Much of cyberspace and cybersecurity is a symbiotic relationship. Threats that affect one affect all, and many have referred to cyber as the ultimate team sport.

“If you have information about a threat to your network, it’s a threat to everyone’s network … If we share information with each other, we can reduce vulnerabilities and we can stop many attacks before they ever occur,” Hartman said. “Not only does it help [the Department of Defense] defend our networks, but enables industry partners where we’re able to enrich their data with our expertise and share information back with those partners who can see and do things on their platforms and in their networks that we can’t.”

As of press time, Cyber Command hadn’t responded to FedScoop about when the program began and why it was needed.

For many years following the creation of Cybercom, the DOD faced problems with how to use its new cyber force to protect the nation from the barrage of cyber intrusions and breaches that it faced.

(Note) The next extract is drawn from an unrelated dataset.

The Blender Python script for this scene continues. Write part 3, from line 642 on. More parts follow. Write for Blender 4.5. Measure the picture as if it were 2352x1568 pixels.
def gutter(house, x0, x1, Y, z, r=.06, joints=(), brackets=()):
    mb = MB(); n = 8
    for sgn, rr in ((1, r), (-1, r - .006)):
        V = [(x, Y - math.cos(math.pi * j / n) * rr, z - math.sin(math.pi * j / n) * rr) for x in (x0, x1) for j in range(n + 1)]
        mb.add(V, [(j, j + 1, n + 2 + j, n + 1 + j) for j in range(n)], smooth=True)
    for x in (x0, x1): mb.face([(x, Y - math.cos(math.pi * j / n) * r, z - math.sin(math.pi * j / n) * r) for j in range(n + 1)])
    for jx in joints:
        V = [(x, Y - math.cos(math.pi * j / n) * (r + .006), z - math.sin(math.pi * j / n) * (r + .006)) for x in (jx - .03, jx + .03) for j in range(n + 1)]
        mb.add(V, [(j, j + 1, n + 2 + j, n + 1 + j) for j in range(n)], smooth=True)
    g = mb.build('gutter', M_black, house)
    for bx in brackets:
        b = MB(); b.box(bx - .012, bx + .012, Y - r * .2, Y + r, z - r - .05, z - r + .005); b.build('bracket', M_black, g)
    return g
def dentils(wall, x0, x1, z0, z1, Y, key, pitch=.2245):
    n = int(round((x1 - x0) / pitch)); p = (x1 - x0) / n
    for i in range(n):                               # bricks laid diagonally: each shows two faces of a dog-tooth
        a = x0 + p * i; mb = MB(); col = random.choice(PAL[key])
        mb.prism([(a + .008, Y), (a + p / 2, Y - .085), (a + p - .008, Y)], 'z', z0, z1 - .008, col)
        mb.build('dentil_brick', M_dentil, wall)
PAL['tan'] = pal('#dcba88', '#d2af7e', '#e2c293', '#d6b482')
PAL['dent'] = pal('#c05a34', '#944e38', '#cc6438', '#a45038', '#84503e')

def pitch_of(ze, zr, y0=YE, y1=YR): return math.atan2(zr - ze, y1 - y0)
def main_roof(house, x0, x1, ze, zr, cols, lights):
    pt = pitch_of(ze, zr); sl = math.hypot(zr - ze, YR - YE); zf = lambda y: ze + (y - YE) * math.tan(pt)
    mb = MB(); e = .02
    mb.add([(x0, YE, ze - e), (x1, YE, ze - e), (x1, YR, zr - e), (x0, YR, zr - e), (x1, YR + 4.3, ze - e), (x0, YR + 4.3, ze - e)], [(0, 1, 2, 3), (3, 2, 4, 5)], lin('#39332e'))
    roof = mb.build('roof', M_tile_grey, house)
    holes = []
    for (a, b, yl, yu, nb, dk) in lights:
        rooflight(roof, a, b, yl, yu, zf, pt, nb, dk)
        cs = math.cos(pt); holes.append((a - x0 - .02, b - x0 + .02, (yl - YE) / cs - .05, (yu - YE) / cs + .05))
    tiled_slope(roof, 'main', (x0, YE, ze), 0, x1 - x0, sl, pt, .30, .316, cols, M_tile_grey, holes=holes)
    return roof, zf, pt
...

Historically it was clear the Pentagon would defend against a missile strike on a U.S. entity, for example. However, given the pervasiveness of cyber activities throughout society and given that most networks are not owned by the government, the DoD’s role in protecting the nation from foreign cyberthreats was less clear.

Through streamlined authorities and new operating concepts, Cyber Command articulated an ability to operate outside the country to defeat adversary cyber advances before they reached U.S. soil.

“From an offensive standpoint, we take everything we learn about our adversaries and turn that into offensive action to actively pursue our adversaries in foreign cyberspace,” Baroody said. “We go after their infrastructure, we go after their capabilities. Frankly, we go after anything in their ecosystem that makes them effective at attacking the United States. We take actions to disrupt, degrade and deny their operations. This combined defensive and offensive approach imposes costs on our adversaries by taking time, money and resources away from them [and] making it harder for them to do their job.”

The cyber national mission force has disclosed over 90 malware samples of adversaries on public forums through so-called hunt-forward operations, which involve physically sending defensively-oriented cyber protection teams from the CNMF to foreign nations to hunt for threats on their networks at the invitation of host nations. Disclosing malware not only allows companies to patch against threats, but takes those tools away from adversaries.

The Under Advisement program is another example of Cyber Command using its unique abilities and expertise to lend a hand to efforts to bolster national security.